Records supplied:
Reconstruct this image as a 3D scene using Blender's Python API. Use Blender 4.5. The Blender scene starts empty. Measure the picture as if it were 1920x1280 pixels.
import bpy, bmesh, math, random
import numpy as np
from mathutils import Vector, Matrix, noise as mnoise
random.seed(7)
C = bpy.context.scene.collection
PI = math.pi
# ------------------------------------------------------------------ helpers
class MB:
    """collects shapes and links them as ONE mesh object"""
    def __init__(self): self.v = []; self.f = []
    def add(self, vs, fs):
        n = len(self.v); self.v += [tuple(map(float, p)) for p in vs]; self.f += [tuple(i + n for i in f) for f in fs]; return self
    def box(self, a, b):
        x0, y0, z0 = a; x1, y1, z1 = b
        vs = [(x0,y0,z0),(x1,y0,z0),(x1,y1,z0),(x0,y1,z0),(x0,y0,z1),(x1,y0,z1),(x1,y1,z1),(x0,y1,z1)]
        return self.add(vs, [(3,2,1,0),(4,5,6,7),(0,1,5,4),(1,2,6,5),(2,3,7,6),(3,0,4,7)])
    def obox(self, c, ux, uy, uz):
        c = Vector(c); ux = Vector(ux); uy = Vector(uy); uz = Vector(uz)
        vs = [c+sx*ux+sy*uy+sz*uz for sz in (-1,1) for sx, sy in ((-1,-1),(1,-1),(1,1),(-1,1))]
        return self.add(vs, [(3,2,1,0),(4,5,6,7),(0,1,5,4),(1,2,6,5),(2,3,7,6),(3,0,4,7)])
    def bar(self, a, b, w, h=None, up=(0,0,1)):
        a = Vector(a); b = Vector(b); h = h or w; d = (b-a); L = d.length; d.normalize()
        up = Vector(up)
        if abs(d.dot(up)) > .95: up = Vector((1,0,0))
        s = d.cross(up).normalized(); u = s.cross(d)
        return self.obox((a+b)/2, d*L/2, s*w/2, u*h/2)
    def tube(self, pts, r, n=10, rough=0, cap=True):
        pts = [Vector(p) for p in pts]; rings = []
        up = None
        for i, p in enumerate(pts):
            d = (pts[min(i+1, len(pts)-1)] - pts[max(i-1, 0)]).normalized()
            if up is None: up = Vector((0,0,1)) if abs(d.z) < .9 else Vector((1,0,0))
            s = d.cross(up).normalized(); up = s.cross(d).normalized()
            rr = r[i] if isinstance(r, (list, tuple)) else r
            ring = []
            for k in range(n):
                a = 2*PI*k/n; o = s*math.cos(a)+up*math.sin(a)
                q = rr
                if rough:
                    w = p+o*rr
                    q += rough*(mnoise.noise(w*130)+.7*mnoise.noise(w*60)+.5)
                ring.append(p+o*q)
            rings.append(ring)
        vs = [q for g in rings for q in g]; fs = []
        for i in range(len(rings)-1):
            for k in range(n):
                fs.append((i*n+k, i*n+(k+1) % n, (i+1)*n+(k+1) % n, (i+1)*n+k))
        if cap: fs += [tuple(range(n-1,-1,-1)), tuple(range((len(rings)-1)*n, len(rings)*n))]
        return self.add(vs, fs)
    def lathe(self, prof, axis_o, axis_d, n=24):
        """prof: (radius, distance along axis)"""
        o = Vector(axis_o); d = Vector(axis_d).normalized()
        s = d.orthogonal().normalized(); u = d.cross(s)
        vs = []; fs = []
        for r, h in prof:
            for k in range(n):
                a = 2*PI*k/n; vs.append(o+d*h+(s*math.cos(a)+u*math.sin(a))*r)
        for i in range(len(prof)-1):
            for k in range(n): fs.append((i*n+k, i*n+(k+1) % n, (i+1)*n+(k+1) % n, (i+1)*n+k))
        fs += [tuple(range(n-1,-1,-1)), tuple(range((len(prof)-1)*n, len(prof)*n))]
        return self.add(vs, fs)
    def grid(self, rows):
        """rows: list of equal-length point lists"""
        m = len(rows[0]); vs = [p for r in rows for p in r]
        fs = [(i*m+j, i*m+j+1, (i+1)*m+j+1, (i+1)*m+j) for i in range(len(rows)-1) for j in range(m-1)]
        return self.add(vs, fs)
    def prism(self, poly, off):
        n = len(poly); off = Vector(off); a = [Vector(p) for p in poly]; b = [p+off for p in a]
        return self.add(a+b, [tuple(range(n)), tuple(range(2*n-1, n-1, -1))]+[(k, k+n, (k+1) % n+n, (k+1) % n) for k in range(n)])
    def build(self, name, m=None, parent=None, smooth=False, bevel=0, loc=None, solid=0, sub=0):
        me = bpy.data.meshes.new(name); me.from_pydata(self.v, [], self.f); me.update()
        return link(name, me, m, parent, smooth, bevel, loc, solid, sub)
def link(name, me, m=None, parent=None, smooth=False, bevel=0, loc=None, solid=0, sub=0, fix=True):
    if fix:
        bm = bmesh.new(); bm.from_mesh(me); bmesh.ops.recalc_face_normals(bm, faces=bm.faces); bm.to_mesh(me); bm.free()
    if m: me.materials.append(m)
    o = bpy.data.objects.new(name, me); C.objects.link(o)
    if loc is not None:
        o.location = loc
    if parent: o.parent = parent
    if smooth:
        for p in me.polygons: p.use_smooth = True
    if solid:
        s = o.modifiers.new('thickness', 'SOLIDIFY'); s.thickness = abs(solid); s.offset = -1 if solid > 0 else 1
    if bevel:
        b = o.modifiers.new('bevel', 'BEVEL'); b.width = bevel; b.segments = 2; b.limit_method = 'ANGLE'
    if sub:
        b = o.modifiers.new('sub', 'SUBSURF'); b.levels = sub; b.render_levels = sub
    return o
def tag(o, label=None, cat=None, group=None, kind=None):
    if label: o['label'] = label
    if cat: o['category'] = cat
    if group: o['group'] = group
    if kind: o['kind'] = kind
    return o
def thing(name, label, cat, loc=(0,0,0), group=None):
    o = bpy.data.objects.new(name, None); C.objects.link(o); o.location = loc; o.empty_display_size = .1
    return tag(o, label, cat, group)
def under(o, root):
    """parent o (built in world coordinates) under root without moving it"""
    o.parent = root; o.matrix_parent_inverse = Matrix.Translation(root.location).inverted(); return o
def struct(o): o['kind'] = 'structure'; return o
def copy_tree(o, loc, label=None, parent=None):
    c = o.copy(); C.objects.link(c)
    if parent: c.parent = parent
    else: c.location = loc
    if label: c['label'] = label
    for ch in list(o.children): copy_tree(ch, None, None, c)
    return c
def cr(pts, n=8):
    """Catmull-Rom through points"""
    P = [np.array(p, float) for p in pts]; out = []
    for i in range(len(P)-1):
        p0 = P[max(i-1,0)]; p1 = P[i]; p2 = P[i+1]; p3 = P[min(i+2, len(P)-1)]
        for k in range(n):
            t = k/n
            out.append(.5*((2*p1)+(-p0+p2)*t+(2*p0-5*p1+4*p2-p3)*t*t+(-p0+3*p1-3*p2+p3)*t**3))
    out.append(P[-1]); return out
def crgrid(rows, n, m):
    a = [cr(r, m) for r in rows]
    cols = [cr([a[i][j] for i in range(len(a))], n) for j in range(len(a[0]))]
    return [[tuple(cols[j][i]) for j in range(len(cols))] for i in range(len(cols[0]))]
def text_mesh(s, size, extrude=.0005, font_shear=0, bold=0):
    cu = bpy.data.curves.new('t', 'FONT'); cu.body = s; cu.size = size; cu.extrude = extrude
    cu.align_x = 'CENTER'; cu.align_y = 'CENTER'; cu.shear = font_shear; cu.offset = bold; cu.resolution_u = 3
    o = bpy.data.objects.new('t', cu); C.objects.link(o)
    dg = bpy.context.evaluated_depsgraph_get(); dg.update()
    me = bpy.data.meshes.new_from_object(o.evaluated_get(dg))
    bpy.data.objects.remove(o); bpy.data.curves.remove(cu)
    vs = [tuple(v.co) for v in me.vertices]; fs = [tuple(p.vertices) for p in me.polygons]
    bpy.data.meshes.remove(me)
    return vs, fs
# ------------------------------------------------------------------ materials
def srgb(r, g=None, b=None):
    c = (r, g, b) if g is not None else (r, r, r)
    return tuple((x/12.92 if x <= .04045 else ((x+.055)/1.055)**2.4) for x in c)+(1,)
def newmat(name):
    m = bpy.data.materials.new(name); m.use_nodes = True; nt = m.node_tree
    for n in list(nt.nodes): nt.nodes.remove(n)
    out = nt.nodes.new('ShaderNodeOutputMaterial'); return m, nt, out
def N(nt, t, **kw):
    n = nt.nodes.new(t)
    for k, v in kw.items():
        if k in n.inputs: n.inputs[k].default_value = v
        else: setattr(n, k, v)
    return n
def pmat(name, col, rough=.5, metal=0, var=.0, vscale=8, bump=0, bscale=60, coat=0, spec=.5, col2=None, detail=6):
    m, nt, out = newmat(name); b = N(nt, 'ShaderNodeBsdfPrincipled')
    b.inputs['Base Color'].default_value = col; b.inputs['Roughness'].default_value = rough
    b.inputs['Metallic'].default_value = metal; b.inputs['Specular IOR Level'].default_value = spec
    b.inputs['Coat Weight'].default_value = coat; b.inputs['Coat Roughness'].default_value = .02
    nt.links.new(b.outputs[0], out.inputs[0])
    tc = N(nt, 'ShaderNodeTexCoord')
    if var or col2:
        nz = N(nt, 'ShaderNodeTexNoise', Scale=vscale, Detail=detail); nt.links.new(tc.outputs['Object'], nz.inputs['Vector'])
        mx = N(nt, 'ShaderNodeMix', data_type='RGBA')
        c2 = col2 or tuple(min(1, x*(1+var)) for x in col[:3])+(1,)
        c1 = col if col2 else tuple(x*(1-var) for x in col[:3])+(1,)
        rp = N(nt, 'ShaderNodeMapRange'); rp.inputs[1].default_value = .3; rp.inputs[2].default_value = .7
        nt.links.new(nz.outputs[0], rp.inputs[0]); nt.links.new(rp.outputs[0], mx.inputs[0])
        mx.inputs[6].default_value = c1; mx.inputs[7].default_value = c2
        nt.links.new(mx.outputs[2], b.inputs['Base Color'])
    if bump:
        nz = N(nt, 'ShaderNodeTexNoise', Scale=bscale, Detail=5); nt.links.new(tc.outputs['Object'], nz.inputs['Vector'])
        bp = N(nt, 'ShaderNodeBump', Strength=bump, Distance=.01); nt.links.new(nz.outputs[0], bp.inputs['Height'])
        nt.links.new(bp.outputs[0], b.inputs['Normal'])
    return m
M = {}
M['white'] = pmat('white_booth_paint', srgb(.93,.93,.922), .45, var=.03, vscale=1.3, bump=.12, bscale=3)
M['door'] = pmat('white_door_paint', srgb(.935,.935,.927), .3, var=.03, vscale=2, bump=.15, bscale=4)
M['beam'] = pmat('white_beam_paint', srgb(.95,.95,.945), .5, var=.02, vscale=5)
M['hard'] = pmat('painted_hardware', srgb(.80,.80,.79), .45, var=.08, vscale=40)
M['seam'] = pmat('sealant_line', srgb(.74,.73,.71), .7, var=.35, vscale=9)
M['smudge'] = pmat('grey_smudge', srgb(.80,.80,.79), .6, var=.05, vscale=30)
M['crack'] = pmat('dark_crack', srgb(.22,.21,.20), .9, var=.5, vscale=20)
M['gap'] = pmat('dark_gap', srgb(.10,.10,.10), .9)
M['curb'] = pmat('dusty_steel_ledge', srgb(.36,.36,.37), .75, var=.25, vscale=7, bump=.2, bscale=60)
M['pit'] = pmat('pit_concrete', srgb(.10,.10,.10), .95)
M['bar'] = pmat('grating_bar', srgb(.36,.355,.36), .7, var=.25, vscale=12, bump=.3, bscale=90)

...

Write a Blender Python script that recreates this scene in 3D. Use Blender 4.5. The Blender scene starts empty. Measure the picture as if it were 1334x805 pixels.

==

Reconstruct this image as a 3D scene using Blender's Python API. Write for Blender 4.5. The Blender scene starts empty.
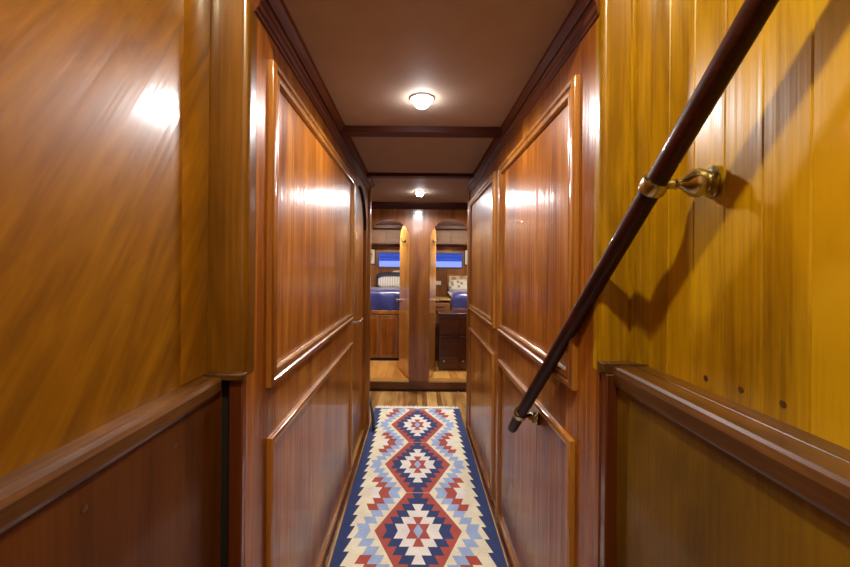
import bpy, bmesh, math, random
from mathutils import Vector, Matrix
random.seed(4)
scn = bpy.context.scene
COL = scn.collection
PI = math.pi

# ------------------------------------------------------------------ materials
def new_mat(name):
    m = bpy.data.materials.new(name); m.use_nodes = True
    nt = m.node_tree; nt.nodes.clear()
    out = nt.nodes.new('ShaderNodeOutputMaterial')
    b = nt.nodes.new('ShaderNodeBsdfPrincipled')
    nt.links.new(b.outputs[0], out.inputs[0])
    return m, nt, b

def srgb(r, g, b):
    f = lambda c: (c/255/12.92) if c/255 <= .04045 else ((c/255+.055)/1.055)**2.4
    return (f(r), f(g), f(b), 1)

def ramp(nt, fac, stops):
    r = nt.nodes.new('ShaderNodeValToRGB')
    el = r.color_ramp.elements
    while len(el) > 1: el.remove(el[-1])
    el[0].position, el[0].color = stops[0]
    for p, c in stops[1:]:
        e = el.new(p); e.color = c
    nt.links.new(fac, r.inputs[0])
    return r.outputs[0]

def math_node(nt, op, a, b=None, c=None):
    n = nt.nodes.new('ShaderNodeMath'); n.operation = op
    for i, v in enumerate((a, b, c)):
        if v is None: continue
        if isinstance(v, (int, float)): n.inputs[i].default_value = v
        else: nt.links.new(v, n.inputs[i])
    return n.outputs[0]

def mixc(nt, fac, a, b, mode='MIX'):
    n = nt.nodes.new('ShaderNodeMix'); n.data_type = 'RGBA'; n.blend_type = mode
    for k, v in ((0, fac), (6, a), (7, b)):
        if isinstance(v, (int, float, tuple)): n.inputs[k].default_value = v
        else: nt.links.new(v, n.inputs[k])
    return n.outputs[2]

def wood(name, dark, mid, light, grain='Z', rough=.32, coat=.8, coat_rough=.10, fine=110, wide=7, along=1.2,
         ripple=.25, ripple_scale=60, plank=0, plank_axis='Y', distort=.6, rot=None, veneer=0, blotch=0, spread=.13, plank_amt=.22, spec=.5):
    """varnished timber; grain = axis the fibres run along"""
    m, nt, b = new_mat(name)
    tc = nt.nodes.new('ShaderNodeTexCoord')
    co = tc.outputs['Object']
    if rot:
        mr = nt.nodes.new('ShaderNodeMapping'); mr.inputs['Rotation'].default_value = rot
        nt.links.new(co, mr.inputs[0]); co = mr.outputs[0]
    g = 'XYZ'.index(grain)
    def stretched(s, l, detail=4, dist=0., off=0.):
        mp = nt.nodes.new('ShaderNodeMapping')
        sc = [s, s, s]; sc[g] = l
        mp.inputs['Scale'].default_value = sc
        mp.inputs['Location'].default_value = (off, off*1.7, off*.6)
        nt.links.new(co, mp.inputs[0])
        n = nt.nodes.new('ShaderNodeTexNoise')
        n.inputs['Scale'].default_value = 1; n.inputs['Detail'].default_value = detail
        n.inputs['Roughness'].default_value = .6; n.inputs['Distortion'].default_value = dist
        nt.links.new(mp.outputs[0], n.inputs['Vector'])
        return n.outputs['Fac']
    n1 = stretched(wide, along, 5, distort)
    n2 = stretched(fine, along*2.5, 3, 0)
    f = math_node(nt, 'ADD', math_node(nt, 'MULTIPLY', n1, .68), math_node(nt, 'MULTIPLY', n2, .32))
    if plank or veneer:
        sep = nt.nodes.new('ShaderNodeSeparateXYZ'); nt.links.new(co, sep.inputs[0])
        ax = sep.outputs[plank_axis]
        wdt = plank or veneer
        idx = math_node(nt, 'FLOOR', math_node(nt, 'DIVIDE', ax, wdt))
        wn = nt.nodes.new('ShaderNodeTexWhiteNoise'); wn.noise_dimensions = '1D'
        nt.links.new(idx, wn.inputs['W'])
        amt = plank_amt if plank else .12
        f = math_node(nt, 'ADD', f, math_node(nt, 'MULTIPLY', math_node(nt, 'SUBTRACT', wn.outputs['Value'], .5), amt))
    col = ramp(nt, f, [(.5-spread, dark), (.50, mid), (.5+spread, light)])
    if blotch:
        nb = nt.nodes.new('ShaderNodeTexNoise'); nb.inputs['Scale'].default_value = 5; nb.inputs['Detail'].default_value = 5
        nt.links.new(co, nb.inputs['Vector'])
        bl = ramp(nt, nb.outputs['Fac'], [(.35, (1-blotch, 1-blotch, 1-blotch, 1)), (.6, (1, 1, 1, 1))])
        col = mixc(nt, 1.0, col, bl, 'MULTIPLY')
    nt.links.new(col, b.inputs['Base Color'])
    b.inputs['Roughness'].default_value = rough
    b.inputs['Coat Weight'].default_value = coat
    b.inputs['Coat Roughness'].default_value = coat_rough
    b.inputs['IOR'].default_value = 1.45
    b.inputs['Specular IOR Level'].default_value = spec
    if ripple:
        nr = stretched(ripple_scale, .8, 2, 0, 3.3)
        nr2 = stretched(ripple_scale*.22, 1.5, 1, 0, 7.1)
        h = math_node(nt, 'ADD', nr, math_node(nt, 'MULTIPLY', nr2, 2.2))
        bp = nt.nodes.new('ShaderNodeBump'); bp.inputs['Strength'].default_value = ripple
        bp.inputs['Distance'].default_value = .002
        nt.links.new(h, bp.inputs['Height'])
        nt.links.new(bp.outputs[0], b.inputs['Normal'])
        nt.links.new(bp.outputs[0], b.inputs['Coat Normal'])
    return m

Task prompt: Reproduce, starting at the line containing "for Blender 4.5. The Blender scene starts empty." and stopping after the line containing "return r.outputs[0]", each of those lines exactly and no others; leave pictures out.

Result of the exercise:
Reconstruct this image as a 3D scene using Blender's Python API. Write for Blender 4.5. The Blender scene starts empty.
import bpy, bmesh, math, random
from mathutils import Vector, Matrix
random.seed(4)
scn = bpy.context.scene
COL = scn.collection
PI = math.pi

# ------------------------------------------------------------------ materials
def new_mat(name):
    m = bpy.data.materials.new(name); m.use_nodes = True
    nt = m.node_tree; nt.nodes.clear()
    out = nt.nodes.new('ShaderNodeOutputMaterial')
    b = nt.nodes.new('ShaderNodeBsdfPrincipled')
    nt.links.new(b.outputs[0], out.inputs[0])
    return m, nt, b

def srgb(r, g, b):
    f = lambda c: (c/255/12.92) if c/255 <= .04045 else ((c/255+.055)/1.055)**2.4
    return (f(r), f(g), f(b), 1)

def ramp(nt, fac, stops):
    r = nt.nodes.new('ShaderNodeValToRGB')
    el = r.color_ramp.elements
    while len(el) > 1: el.remove(el[-1])
    el[0].position, el[0].color = stops[0]
    for p, c in stops[1:]:
        e = el.new(p); e.color = c
    nt.links.new(fac, r.inputs[0])
    return r.outputs[0]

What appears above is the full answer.